▶ To do: From the first line of the data through the line containing "return Vector((X *", return each line exactly.

▶ Recorded information:
==============================

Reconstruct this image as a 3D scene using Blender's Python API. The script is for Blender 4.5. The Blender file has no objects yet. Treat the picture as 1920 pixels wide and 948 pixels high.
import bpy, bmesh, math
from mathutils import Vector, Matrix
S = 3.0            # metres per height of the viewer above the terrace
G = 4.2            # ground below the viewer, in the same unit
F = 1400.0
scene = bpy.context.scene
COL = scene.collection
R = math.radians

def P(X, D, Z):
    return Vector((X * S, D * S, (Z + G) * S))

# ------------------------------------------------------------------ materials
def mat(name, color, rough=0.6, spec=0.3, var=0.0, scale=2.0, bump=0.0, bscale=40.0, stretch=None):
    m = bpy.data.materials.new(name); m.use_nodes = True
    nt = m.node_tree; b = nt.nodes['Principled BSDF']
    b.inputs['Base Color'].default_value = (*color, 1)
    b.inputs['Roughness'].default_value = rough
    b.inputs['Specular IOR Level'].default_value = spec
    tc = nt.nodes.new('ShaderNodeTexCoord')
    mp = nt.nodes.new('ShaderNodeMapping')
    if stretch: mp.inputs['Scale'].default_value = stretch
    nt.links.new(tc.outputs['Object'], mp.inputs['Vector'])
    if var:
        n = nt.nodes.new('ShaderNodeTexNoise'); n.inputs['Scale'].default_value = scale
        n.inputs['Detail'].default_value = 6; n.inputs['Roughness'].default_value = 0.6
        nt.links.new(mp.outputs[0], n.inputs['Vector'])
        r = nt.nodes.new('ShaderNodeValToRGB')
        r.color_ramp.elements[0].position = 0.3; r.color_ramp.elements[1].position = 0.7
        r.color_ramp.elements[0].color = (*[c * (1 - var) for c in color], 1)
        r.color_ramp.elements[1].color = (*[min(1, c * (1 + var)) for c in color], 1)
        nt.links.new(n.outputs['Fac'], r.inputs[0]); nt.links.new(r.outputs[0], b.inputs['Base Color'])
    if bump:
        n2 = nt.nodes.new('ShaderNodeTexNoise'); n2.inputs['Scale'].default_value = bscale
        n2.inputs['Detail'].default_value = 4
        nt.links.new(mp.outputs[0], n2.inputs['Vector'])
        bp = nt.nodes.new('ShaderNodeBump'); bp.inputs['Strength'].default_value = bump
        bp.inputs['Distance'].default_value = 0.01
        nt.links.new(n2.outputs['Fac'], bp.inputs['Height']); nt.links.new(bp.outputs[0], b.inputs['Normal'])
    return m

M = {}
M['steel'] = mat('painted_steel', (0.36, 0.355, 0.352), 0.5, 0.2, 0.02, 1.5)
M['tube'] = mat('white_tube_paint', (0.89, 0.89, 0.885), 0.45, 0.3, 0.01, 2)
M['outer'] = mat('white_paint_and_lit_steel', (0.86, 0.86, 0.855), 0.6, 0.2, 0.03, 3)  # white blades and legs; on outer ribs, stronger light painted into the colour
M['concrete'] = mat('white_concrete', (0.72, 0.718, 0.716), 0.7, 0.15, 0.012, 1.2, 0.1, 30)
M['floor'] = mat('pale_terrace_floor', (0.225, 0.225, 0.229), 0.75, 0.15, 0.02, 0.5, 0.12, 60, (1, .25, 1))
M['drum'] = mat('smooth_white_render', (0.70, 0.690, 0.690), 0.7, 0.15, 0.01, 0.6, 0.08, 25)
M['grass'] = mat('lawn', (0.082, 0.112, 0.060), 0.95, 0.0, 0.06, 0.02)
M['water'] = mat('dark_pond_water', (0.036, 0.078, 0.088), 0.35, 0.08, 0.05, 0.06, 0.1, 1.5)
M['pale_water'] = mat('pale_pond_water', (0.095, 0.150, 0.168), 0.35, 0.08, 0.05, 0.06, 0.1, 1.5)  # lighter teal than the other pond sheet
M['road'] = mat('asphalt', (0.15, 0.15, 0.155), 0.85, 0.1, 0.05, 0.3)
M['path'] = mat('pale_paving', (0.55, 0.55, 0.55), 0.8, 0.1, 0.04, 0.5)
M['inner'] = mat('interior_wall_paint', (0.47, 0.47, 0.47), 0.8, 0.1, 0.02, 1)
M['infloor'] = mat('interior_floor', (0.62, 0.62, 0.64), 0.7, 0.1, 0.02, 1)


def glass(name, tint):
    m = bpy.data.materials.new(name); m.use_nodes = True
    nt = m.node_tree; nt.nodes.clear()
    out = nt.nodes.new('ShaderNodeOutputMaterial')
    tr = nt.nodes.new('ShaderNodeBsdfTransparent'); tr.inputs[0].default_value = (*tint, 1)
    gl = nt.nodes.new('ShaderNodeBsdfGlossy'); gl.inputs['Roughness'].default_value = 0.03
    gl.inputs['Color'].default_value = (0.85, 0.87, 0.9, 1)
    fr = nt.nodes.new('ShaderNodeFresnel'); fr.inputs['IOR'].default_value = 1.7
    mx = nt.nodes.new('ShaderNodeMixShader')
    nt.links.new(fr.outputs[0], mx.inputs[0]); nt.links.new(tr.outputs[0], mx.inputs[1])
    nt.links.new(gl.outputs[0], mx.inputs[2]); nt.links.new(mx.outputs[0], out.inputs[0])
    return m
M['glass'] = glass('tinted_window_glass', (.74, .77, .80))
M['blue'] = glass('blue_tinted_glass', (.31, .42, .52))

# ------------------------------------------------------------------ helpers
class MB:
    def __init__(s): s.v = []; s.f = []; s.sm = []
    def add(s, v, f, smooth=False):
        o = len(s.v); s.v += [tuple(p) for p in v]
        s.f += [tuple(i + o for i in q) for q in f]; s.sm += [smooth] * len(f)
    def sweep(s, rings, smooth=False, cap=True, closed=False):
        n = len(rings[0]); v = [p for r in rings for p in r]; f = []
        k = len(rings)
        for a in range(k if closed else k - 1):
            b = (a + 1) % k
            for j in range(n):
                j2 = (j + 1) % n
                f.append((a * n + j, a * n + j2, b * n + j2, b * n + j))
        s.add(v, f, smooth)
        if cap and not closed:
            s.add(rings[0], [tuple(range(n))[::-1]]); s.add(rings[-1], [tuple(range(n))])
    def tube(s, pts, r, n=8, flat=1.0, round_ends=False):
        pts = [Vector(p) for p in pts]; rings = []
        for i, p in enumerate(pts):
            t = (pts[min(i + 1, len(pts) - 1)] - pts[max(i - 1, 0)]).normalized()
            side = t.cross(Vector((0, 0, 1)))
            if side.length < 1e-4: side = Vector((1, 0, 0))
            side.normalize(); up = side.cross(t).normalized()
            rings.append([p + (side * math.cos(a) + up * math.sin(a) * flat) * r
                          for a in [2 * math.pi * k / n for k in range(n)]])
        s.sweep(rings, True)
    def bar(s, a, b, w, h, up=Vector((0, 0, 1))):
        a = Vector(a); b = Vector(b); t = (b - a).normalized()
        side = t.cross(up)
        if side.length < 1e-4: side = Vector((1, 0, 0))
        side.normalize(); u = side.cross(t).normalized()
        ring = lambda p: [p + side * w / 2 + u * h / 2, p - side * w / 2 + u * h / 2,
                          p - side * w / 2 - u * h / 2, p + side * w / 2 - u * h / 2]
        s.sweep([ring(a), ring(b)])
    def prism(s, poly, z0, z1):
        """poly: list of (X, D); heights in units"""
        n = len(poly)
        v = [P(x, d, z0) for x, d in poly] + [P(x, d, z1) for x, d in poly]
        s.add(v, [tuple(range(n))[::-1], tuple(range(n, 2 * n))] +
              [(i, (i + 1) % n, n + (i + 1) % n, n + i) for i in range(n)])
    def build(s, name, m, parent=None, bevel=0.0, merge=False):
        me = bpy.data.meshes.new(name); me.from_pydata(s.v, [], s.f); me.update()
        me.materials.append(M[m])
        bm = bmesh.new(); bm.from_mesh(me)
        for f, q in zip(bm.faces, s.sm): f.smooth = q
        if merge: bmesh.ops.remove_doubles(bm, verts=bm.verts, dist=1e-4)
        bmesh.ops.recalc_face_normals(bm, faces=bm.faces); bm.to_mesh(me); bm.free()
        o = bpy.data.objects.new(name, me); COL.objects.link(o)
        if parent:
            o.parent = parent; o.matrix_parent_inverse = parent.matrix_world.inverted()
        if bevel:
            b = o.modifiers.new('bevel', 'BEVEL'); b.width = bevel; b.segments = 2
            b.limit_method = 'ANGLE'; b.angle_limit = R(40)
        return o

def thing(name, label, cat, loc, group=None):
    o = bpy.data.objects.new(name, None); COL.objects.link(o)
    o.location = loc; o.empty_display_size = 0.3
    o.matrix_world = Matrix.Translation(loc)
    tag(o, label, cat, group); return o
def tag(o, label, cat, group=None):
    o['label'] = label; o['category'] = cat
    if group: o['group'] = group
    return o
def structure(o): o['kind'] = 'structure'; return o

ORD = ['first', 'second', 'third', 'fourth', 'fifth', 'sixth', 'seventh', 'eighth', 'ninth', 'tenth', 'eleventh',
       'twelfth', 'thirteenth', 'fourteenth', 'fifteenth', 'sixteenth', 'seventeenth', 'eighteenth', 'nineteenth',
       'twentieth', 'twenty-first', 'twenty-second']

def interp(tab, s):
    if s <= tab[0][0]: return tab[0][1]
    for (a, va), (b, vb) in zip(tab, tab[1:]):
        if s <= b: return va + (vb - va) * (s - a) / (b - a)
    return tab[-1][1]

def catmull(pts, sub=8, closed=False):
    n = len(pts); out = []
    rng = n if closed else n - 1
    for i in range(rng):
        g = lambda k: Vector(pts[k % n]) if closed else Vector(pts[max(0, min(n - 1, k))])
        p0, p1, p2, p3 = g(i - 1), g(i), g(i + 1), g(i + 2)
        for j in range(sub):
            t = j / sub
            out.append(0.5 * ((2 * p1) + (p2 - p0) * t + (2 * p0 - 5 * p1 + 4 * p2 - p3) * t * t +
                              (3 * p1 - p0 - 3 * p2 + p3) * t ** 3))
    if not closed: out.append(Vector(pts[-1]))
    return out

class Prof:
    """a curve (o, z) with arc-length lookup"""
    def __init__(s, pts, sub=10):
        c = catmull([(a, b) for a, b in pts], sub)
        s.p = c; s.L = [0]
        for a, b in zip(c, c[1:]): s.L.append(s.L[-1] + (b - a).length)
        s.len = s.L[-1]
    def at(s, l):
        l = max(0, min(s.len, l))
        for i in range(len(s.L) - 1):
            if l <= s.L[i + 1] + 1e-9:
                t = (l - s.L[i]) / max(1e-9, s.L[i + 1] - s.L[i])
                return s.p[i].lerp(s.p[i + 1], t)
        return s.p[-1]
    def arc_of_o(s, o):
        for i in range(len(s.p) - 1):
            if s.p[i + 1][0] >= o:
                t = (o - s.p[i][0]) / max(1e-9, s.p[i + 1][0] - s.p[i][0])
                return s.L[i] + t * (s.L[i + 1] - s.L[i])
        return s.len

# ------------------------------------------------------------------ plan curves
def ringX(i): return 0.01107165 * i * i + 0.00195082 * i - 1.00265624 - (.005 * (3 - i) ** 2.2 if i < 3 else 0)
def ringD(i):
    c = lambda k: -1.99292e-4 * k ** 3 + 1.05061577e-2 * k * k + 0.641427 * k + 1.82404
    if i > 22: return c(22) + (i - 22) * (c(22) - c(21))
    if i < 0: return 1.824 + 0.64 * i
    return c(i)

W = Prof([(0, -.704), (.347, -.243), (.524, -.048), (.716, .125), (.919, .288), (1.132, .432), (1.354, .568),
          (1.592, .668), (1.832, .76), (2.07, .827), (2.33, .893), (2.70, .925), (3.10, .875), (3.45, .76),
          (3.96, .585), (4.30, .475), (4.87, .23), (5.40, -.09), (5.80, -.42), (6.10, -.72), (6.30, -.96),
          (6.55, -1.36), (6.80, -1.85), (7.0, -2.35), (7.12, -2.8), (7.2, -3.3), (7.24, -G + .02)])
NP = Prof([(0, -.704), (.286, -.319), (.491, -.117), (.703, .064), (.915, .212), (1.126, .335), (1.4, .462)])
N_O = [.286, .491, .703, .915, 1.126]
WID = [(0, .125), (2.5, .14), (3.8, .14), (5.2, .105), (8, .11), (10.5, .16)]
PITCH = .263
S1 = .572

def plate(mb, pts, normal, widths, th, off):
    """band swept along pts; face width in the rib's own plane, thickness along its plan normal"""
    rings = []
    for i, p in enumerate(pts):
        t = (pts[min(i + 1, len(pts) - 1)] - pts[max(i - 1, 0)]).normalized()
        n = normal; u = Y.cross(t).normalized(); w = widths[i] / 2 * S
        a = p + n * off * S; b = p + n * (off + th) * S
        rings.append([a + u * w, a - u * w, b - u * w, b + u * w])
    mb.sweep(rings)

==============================

▶ Result:
Reconstruct this image as a 3D scene using Blender's Python API. The script is for Blender 4.5. The Blender file has no objects yet. Treat the picture as 1920 pixels wide and 948 pixels high.
import bpy, bmesh, math
from mathutils import Vector, Matrix
S = 3.0            # metres per height of the viewer above the terrace
G = 4.2            # ground below the viewer, in the same unit
F = 1400.0
scene = bpy.context.scene
COL = scene.collection
R = math.radians

def P(X, D, Z):
    return Vector((X * S, D * S, (Z + G) * S))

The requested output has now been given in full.